Mas, na opinião do senhor Lula “(…) mulheres são assim, não contam tudo ao marido.”

No seu primeiro interrogatório como réu, o ex-presidente exerceu aquilo que sabe fazer como ninguém: a arte da malandragem. Não se importando de, para isso, colocar a responsabilidade na mulher falecida. Desrespeitando os mortos e o senso comum de todos os brasileiros decentes.

É verdade que à defesa tudo é permitido.

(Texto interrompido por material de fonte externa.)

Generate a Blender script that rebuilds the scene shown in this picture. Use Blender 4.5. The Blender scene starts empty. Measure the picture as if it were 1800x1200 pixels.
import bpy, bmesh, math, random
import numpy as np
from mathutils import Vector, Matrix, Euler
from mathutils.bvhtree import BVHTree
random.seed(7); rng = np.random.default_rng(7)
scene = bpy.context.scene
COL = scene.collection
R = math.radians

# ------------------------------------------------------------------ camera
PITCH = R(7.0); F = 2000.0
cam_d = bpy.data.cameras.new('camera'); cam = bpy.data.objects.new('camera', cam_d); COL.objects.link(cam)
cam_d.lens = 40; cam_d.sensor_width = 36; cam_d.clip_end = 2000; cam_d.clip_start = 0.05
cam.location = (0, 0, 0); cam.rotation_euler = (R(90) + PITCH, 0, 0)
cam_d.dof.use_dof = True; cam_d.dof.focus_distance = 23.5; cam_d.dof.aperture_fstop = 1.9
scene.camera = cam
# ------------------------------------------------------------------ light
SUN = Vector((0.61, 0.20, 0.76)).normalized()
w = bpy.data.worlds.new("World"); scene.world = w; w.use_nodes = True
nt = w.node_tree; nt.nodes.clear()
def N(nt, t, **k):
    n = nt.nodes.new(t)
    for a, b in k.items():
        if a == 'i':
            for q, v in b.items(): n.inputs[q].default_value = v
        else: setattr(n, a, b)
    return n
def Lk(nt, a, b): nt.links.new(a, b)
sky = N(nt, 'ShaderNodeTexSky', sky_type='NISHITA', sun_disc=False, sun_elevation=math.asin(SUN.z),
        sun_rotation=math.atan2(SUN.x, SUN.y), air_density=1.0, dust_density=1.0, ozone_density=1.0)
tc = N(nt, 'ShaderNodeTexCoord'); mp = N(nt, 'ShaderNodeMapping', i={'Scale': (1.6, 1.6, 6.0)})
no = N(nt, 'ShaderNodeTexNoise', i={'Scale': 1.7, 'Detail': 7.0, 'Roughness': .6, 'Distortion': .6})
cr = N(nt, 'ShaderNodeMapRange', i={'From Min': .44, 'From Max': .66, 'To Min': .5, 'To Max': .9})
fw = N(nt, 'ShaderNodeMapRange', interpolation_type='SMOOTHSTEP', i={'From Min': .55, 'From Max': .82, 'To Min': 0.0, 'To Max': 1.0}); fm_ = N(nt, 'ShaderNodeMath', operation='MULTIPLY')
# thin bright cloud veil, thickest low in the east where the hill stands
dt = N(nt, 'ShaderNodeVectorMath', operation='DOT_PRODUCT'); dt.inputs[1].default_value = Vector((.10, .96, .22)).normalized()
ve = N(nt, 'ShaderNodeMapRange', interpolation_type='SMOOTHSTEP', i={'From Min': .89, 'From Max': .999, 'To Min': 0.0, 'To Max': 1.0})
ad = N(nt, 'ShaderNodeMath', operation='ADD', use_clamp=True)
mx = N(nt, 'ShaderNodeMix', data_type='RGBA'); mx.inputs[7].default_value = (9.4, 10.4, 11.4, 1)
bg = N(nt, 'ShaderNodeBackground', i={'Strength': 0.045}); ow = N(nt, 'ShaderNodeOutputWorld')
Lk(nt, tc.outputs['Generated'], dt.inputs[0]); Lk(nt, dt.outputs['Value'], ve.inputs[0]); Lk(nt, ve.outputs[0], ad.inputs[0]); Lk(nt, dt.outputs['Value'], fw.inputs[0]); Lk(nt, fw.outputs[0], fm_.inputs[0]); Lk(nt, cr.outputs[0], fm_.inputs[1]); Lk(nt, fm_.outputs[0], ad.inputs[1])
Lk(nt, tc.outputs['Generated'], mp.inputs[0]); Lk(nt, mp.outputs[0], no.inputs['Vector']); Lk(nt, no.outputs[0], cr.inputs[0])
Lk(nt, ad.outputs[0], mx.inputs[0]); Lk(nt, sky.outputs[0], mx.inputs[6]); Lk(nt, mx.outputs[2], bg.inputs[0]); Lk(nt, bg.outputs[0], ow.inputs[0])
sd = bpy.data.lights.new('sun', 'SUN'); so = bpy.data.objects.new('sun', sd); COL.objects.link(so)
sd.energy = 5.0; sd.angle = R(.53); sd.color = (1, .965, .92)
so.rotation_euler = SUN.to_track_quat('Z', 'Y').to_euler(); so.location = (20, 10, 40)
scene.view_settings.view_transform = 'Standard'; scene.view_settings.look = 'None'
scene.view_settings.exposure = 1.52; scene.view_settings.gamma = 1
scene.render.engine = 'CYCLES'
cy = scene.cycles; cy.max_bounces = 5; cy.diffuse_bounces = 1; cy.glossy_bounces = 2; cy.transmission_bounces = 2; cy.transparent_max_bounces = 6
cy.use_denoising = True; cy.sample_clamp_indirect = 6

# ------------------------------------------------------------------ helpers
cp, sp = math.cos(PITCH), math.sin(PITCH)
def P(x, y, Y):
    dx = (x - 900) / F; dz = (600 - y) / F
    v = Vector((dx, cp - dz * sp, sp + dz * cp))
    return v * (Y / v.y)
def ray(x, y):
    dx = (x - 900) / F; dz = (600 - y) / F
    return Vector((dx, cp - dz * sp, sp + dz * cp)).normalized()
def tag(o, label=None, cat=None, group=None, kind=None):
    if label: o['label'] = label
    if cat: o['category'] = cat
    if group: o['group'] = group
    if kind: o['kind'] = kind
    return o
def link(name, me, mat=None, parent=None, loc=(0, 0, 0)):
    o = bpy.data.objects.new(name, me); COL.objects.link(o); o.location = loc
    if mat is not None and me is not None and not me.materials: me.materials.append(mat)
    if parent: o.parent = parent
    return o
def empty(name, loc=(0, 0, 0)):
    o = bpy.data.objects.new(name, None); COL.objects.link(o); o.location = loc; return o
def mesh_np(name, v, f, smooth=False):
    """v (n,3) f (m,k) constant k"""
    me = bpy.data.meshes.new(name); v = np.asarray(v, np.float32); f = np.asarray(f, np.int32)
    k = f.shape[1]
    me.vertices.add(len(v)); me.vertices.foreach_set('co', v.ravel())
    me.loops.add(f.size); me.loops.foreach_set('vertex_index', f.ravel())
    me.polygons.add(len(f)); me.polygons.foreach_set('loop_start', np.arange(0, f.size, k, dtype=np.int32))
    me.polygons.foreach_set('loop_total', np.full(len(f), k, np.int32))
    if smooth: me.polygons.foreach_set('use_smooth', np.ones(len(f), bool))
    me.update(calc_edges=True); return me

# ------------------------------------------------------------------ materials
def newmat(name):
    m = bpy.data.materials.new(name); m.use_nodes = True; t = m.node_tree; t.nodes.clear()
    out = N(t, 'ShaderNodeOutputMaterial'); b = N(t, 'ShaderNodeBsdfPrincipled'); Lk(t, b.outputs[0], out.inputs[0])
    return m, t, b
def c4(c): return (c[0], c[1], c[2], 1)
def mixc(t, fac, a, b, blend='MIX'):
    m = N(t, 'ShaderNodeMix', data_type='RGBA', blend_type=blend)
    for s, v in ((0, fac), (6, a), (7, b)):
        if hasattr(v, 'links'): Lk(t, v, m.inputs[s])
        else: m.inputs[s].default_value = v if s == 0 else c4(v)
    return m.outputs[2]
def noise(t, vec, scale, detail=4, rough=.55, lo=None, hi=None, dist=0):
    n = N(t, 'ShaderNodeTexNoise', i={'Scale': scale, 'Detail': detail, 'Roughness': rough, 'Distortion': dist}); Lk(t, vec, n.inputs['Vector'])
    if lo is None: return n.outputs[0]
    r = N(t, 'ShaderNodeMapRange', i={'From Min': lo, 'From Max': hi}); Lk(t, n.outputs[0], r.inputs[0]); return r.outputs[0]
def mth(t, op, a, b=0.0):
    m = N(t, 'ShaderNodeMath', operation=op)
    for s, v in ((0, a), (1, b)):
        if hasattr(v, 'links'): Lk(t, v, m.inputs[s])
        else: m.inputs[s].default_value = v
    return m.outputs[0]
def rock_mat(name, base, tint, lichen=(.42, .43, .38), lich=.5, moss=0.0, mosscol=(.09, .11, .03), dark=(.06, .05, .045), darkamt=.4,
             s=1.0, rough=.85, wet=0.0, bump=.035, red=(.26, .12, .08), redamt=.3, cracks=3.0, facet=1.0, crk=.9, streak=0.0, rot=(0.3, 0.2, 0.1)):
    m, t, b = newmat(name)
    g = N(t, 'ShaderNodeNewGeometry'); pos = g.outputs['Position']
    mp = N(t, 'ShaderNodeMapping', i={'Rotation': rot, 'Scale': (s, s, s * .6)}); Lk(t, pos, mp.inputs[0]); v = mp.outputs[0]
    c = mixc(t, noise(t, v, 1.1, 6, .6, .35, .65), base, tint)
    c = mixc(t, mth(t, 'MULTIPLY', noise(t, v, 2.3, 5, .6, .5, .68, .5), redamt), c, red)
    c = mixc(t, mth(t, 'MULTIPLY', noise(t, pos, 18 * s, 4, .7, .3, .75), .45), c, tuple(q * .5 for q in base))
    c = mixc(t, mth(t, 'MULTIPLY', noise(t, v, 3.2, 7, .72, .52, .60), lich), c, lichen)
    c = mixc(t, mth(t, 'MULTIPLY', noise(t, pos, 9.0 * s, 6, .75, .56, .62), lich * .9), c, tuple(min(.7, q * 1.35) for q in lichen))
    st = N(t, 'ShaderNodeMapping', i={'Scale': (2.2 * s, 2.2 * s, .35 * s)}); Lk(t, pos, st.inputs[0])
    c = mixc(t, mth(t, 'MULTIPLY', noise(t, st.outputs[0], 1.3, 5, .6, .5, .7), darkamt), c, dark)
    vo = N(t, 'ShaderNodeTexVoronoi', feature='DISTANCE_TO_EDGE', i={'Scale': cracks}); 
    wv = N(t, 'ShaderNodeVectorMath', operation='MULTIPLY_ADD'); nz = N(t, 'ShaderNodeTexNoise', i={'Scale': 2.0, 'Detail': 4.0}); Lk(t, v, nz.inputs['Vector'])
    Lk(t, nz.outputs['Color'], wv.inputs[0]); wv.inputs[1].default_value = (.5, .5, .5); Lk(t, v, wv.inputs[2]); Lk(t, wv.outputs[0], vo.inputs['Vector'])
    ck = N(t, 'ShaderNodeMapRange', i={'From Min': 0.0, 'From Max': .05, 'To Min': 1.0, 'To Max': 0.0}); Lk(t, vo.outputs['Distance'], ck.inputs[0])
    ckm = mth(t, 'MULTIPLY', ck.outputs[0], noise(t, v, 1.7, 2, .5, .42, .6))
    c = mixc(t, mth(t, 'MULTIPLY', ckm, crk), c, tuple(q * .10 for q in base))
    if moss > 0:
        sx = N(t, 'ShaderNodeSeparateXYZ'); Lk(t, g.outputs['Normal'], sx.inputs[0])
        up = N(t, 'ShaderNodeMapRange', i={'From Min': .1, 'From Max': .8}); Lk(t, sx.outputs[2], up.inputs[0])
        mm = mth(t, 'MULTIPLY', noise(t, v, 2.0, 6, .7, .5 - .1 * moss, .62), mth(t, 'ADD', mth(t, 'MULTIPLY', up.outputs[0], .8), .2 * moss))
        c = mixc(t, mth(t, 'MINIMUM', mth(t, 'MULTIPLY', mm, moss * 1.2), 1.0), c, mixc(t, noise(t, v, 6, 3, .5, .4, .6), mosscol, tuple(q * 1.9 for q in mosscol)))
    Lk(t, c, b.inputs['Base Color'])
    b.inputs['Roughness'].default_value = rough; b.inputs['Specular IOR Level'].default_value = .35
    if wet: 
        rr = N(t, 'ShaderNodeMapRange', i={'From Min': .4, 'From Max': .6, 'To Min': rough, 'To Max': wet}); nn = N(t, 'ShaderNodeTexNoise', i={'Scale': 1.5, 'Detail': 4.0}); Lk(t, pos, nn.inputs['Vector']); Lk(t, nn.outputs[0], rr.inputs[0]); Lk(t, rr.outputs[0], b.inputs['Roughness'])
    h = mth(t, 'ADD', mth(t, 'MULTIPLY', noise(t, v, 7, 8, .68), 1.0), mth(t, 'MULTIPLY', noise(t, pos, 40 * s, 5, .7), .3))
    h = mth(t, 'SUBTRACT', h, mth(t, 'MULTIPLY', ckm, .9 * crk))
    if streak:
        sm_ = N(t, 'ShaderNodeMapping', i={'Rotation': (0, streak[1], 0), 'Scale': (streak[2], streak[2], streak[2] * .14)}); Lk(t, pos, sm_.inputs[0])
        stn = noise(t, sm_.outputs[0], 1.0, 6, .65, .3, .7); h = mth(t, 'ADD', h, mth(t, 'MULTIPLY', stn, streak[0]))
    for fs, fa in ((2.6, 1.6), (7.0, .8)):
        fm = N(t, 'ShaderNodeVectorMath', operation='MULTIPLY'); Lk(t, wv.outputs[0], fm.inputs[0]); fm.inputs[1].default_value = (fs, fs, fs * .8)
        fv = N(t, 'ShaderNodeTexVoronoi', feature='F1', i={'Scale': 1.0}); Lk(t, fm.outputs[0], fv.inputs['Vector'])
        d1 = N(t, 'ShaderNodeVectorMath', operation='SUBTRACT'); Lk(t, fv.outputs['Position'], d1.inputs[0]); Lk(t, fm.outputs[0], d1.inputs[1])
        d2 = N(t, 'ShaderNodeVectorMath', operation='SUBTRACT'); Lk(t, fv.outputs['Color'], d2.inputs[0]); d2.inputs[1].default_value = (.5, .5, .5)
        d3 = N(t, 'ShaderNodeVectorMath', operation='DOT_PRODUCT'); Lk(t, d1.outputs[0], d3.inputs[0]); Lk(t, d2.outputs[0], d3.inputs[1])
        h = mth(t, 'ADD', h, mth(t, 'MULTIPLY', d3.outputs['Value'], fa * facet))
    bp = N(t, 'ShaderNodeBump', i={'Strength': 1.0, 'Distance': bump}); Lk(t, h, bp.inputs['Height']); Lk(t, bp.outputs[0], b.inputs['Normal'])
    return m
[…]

É um direito do réu usar todos os recursos na sua defesa, mas se esperava um mínimo de decência, ética e responsabilidade de quem ocupou o cargo máximo da nação.

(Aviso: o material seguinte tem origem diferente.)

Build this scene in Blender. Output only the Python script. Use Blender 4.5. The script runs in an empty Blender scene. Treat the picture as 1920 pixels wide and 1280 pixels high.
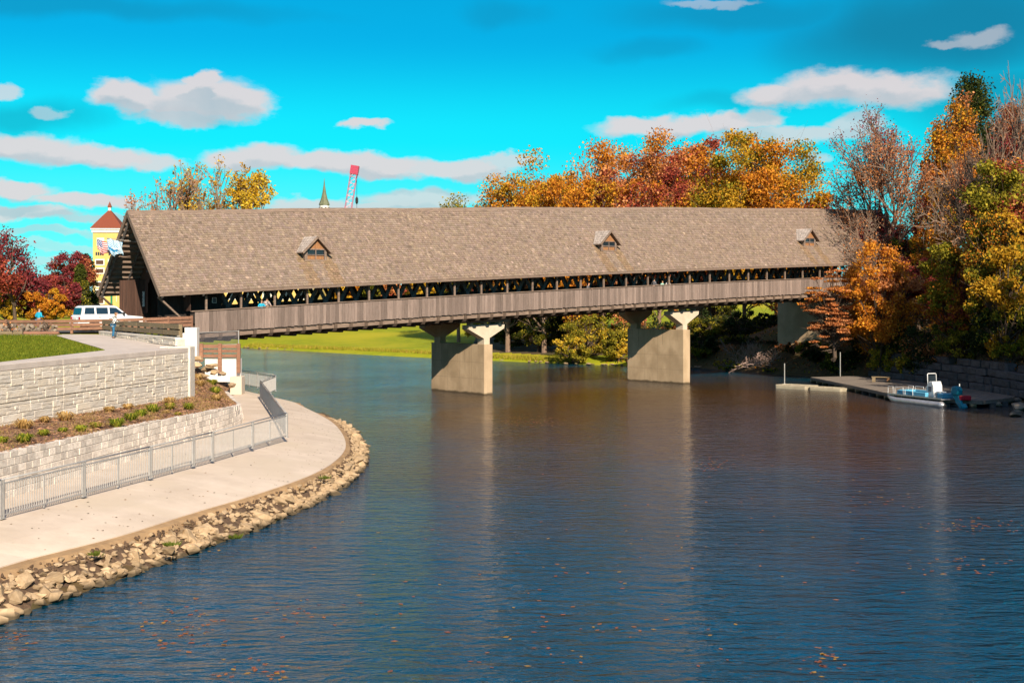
import bpy, bmesh, math, random
import numpy as np
from mathutils import Vector, Matrix
R = random.Random(7)
NR = np.random.default_rng(7)
S = bpy.context.scene
rad = math.radians
# ---------------------------------------------------------------- camera
F, HZ, EYE = 2530., 565., 8.0            # focal length and horizon of the photograph, eye height over the water
cam_d = bpy.data.cameras.new('camera'); cam = bpy.data.objects.new('camera', cam_d)
S.collection.objects.link(cam); S.camera = cam
cam.location = (0, 0, EYE); cam.rotation_euler = (rad(90), 0, 0)
cam_d.sensor_width = 36; cam_d.lens = 36*F/1920; cam_d.shift_y = -(640-HZ)/1920
cam_d.clip_start = .5; cam_d.clip_end = 8000
# ---------------------------------------------------------------- light
SUN_DIR = Vector((-.27, .963, -.58)).normalized()      # direction in which the light travels
sun_d = bpy.data.lights.new('sun', 'SUN'); sun_d.energy = 4.9; sun_d.angle = rad(.5); sun_d.color = (1, .86, .68)
sun = bpy.data.objects.new('sun', sun_d); S.collection.objects.link(sun)
sun.rotation_euler = SUN_DIR.to_track_quat('-Z', 'Y').to_euler(); sun.location = (80, -150, 120)
S.view_settings.view_transform = 'Standard'; S.view_settings.look = 'None'
S.view_settings.exposure = .72; S.view_settings.gamma = 1; S.view_settings.use_curve_mapping = False
W = bpy.data.worlds.new('World'); S.world = W; W.use_nodes = True
SKY_STRENGTH = .068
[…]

Aos militantes reunidos em Curitiba para constranger a Justiça, uma confissão involuntária: não se disse inocente e sim que não tinham provas contra ele.

O senhor Lula não possui qualquer preocupação que não seja safar-se e não se é ou não inocente.

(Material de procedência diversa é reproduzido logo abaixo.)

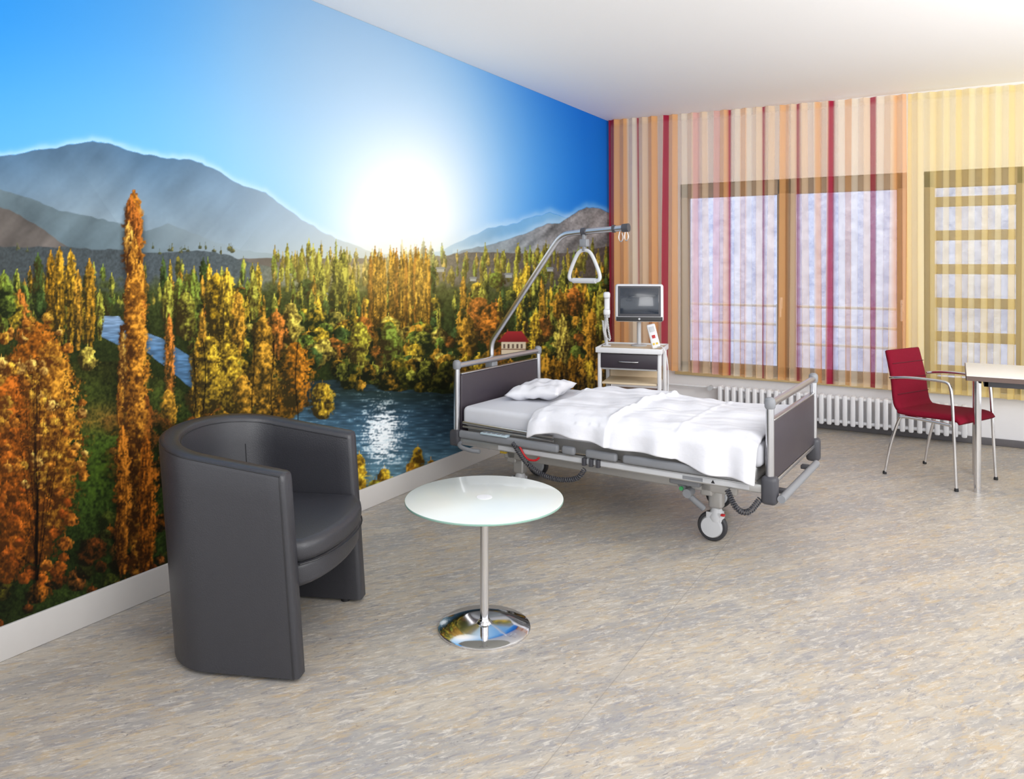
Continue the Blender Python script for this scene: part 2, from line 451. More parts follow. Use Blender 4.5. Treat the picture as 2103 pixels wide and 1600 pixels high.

Existe mérito ou vitória nisso, amigo Bob?

Emergem provas de que roubaram tudo. Roubaram até os nossos sonhos, nossos ideais. Diferente da nossa, as atuais gerações não têm no que acreditar. Aqueles em que confiávamos transformaram a política nacional no que há de pior em todos os cantos e em toda nossa história.

Não, não existe mérito. Não há vitória. Somos uma nação de derrotados.

Abdon Marinho é advogado.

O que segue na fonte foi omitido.